Chinese Painting

"The Chinese painters refer to vital energy or Ch'i (or qi), the breath of Tao, the life-breath that pervades and gives form to everything in the universe, in the sky and on earth, day and night, mountain and water, man and beast, tree and rock, summer and winter. The Chinese painter had to capture this breath of life in each one of his brush strokes. Ch'i was actually the first of the Six Principles of Chinese Painting, and is a term that cannot be understood outside Chinese life and thought, especially Taoism.

"Through a few Taoist quotes, we may be able to grasp, more intuitively than rationally, the meaning of Tao (Dao), generally translated as the Way.

" 'There was something formless, yet complete, that existed before heaven and earth, without sound, without substance, dependent on nothing, unchanging, all-pervading, unfailing. One might think of it as mother of all things under heaven. Its true name we do not know. Tao is the name that we give it.'
— G. Rowley, Principles of Chinese Painting

"The Tao of the origins is also conceived as the supreme void, from which the One emerged, which gave birth to the two complementary breaths of yin and yang. The association, correspondence, complementary nature and interaction of both animate all creation.

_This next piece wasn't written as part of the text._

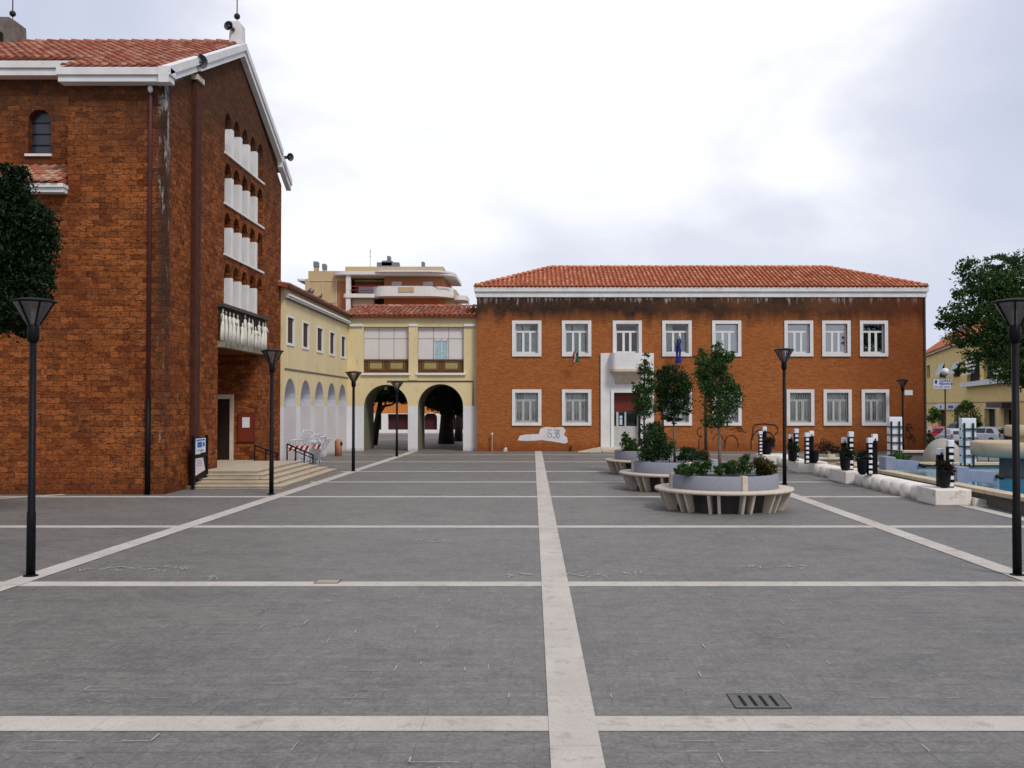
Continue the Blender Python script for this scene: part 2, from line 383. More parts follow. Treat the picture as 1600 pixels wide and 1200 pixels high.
def paving():
    m, nt, b = newmat('grey_pavers'); g = NN(nt, 'ShaderNodeNewGeometry'); pos = g.outputs['Position']
    bt = NN(nt, 'ShaderNodeTexBrick', i_Scale=1.0, i_Mortar_Size=.007, i_Brick_Width=.42, i_Row_Height=.21, i_Mortar_Smooth=.2)
    bt.inputs['Color1'].default_value = (.168, .156, .137, 1); bt.inputs['Color2'].default_value = (.146, .136, .119, 1); bt.inputs['Mortar'].default_value = (.100, .095, .088, 1)
    nt.links.new(pos, bt.inputs['Vector'])
    n1 = noise(nt, pos, .35, 6.0, .6, (.5, 1, 1)); n2 = noise(nt, pos, 34.0, 6.0, .85); n3 = noise(nt, pos, 3.0, 6.0, .7); n4 = noise(nt, pos, 1.3, 5.0, .65, (.25, 1, 1))
    c = mixc(nt, maprange(nt, n1, .35, .68), bt.outputs[0], (.192, .178, .155))
    c = mixc(nt, maprange(nt, n2, .35, .7, 0, .7), c, (.085, .081, .076))
    c = mixc(nt, maprange(nt, n2, .58, .72, 0, .6), c, (.34, .325, .30))
    c = mixc(nt, maprange(nt, n4, .52, .72, 0, .30), c, (.128, .122, .113))
    c = mixc(nt, maprange(nt, n3, .66, .74, 0, .5), c, (.085, .08, .075))
    nt.links.new(c, b.inputs['Base Color']); b.inputs['Roughness'].default_value = .82
    b.inputs['Specular IOR Level'].default_value = .3
    n5 = noise(nt, pos, 1.4, 7.0, .8, (.7, 1.0, 1)); n6 = noise(nt, pos, 6.0, 6.0, .85, (.8, 1.0, 1))
    c = mixc(nt, maprange(nt, n5, .48, .60, 0, .6), c, (.085, .081, .076)); c = mixc(nt, maprange(nt, n6, .52, .64, 0, .55), c, (.24, .23, .21))
    c = mixc(nt, maprange(nt, n6, .47, .38, 0, .6), c, (.075, .072, .068))
    n7 = noise(nt, pos, 22.0, 4.0, .85); c = mixc(nt, maprange(nt, n7, .53, .62, 0, .5), c, (.25, .24, .22)); c = mixc(nt, maprange(nt, n7, .47, .38, 0, .5), c, (.07, .067, .063))
    c = mixc(nt, math_(nt, 'MULTIPLY', bt.outputs['Fac'], maprange(nt, n5, .40, .62, .04, .42)), c, (.062, .059, .055))
    vo = NN(nt, 'ShaderNodeTexVoronoi', i_Scale=1.1); nt.links.new(pos, vo.inputs['Vector'])
    c = mixc(nt, maprange(nt, math_(nt, 'ADD', vo.outputs['Distance'], math_(nt, 'MULTIPLY', n3, .06)), .055, .075, .6, 0), c, (.05, .048, .045))
    v2 = NN(nt, 'ShaderNodeTexVoronoi', i_Scale=2.3); nt.links.new(pos, v2.inputs['Vector'])
    c = mixc(nt, maprange(nt, math_(nt, 'ADD', v2.outputs['Distance'], math_(nt, 'MULTIPLY', n3, .08)), .062, .075, .5, 0), c, (.30, .29, .27))
    nt.links.new(c, b.inputs['Base Color']); b.inputs['Specular IOR Level'].default_value = .45; b.inputs['Roughness'].default_value = .62
    bump(nt, b, math_(nt, 'ADD', n2, math_(nt, 'MULTIPLY', bt.outputs['Fac'], -1.0)), .35, .004)
    return m
def bandmat():
    m, nt, b = newmat('pale_stone_band'); g = NN(nt, 'ShaderNodeNewGeometry'); pos = g.outputs['Position']
    n1 = noise(nt, pos, .9, 6.0, .6); n2 = noise(nt, pos, 40.0, 4.0, .7); n3 = noise(nt, pos, 3.5, 6.0, .7)
    c = mixc(nt, maprange(nt, n1, .35, .65), (.52, .475, .42), (.43, .39, .34))
    c = mixc(nt, maprange(nt, n2, .45, .7, 0, .4), c, (.27, .25, .23))
    c = mixc(nt, maprange(nt, n3, .54, .70, 0, .65), c, (.22, .19, .16))
    n4 = noise(nt, pos, 11.0, 6.0, .8); c = mixc(nt, maprange(nt, n4, .58, .70, 0, .5), c, (.20, .18, .155))
    nt.links.new(c, b.inputs['Base Color']); b.inputs['Roughness'].default_value = .85
    bump(nt, b, n2, .25, .004)
    return m
M['paving'] = paving(); M['band'] = bandmat()
M['asphalt'] = stone('asphalt', (.060, .060, .062), (.045, .045, .047), 2.0, .9, .2, None, False)
def watermat():
    m, nt, b = newmat('pool_water'); g = NN(nt, 'ShaderNodeNewGeometry'); n1 = noise(nt, g.outputs['Position'], 4.0, 4.0)
    nt.links.new(mixc(nt, maprange(nt, n1, .35, .65), (.015, .17, .33), (.04, .30, .46)), b.inputs['Base Color'])
    b.inputs['Roughness'].default_value = .05; bump(nt, b, n1, .25, .02); return m
M['water'] = watermat()

def mini(name, c, rough=.6, metallic=0.0):
    return stone(name, c, tuple(x*.85 for x in c), 5.0, rough, .04, None, True, metallic)

# ------------------------------------------------------------------ ground
mb = MB(); mb.box(-900, 900, -300, 1200, -1.2, -.75); struct(mb.build('ground', M['asphalt']))
mb = MB()
mb.prism([(-60, -25), (23, -25), (23, 62), (21.5, 62), (21.5, 110), (-60, 110)], lambda u, v, w_: Vector((u, v, w_)), 0.0, -.74)
struct(mb.build('piazza', M['paving']))
def band(pts, wd=.35, z=.004, name='stone_band'):
    mb = MB(); (x0, y0), (x1, y1) = pts; d = Vector((x1-x0, y1-y0, 0)).normalized(); n = Vector((-d.y, d.x, 0))*wd/2
    a = Vector((x0, y0, z)); c = Vector((x1, y1, z)); L = (c-a).length; k = max(1, int(L/1.2)); vs = []; fs = []
    for i in range(k):                      # the slabs of the band, thin joints between them
        p = a+(c-a)*(i/k)+d*.0012; q = a+(c-a)*((i+1)/k)-d*.0012
        b_ = len(vs); vs += [p-n, q-n, q+n, p+n]; fs.append((b_, b_+1, b_+2, b_+3))
    mb.add(vs, fs); return struct(mb.build(name, M['band']))
cross_y = [1.6, 7.55, 13.4, 19.7, 26.1, 31.1, 36.0, 42.1, 48.0]
band([(.30, 1), (.205, 51.75)], .36, .010)
def lx(Y): return -7.03+(Y-13)*(.8/39)
band([(lx(4), 4), (lx(52), 52)], .35, .009)
band([(6.80, 4), (6.86, 30)], .35, .009)
band([(10.28, 4), (10.28, 23.75)], .35, .009)
for y in cross_y:
    if y < 26.5: band([(-30, y), (10.1, y)], .35, .004)
    elif y < 37: band([(-7.0, y), (9.3, y)], .33, .004)
    elif y < 43: band([(-9.3, y), (9.0, y)], .33, .004)
    else: band([(-9.3, y), (16, y)], .33, .004)
band([(-14.6, 24.6), (-12.6, 26.75)], .3, .008)

# chalk and scratch marks on the pavers
mb = MB(); rnd = random.Random(3)
def dash(x, y, dx, dy, wd=.008, z=.0125):
    d = Vector((dx, dy, 0)); n = Vector((-dy, dx, 0)).normalized()*wd/2; p = Vector((x, y, z))
    mb.add([p-n, p+d-n, p+d+n, p+n], [(0, 1, 2, 3)])
for i in range(110):
    x = rnd.uniform(-4.2, .0) if i % 3 else rnd.uniform(.6, 4.0); y = 5.4+7.5*rnd.random()**1.3
    y = round(y/.21)*.21; x = round(x/.21)*.21
    if min(abs(y-c) for c in cross_y) < .25: continue
    if abs(x-.26) < .35: continue
    if rnd.random() < .55: dash(x, y, 0, rnd.uniform(.08, .22), rnd.uniform(.004, .010))
    else: dash(x, y, rnd.uniform(.08, .35), 0, rnd.uniform(.003, .007))
for (px0, px1, py) in ((790, 840, 899), (880, 955, 899), (975, 1008, 893), (645, 705, 846), (1160, 1195, 887), (1225, 1262, 886), (130, 300, 889), (320, 345, 905)):
    a = gp(px0, py); b_ = gp(px1, py); n = int((b_.x-a.x)/.07)+2
    for i in range(n):
        x = a.x+(b_.x-a.x)*i/n; y = a.y+rnd.uniform(-.18, .18)
        for j in range(2): dash(x, y, rnd.uniform(-.08, .12), rnd.uniform(-.16, .16), .014)
o = mb.build('chalk_marks', mini('chalk', (.46, .455, .44), .95)); o['kind'] = 'stuff'; tag(o, 'pale chalk scribbles and scratches scattered over the grey pavers', 'chalk marks')
o['kind'] = 'stuff'

# drain grate near the camera
c = gp(1185, 1096); t = thing('drain_grate', 'cast iron drain grate with four slots in the near pavers', 'drain', (c.x, c.y, 0))
mb = MB(); mb.box(c.x-.215, c.x+.215, c.y-.185, c.y+.185, .001, .006); mb.build('plate', stone('grate_metal', (.135, .131, .125), (.10, .098, .094), 9, .7, .2), t)
mb = MB()
for k in range(4): mb.box(c.x-.145+k*.085, c.x-.117+k*.085, c.y-.14, c.y+.14, .0055, .0085)
mb.build('slot', M['dark'], t)
mb = MB()
for (a, b_, cc, dd) in ((-.222, .222, -.194, -.187), (-.222, .222, .187, .194), (-.224, -.217, -.187, .187), (.217, .224, -.187, .187)): mb.box(c.x+a, c.x+b_, c.y+cc, c.y+dd, .001, .008)
mb.build('frame', mini('rusty_edge', (.05, .035, .025)), t)
c = gp(512, 909.5); t = thing('manhole_cover', 'small square manhole cover set in the pale stone band', 'manhole', (c.x, c.y, 0))
mb = MB(); mb.box(c.x-.15, c.x+.15, c.y-.12, c.y+.12, .0045, .010); mb.build('cover', mini('cover_stone', (.36, .30, .24)), t)
mb = MB()
for (a, b_, cc, dd) in ((-.165, .165, -.13, -.12), (-.165, .165, .12, .13), (-.165, -.15, -.12, .12), (.15, .165, -.12, .12)): mb.box(c.x+a, c.x+b_, c.y+cc, c.y+dd, .0045, .012)
mb.build('rim', mini('rim_rust', (.14, .07, .04)), t)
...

"The pictograph of Tao consists of a left foot — ch'o — taking a step, and a head — shou — implying the choice taken by the head. The combination of head and foot symbolizes the idea of wholeness, of spiritual and physical step by step growth. The notion of Tao thus implies more the idea of knowing how to walk than that of reaching a goal.

"In all Chinese treatises, one reads about the painter who worked in the spirit of the Tao, evoking the creative power of nature and partaking of it, showing the vital breath of nature in operation. The Ch'i (or the Qi) was the manifestation of the Tao. As Lin Tao, a painter of the Sung period, said, the action of the Ch'i and the powerful brush stroke go together. For the painter Shih-t'ao (or Tao-chi) the Ch'i had to be captured with 'a single stroke of the brush,' which is at the root of all representation.

"In Chinese Taoist thought there is neither a concept for 'being' nor for 'truth,' which are, on the contrary, at the root of all Greek and Western philosophy. Everything is conceived in constant transformation. Both painter and beholder have to learn to live in harmony with nature, hence conform to that which is in constant motion."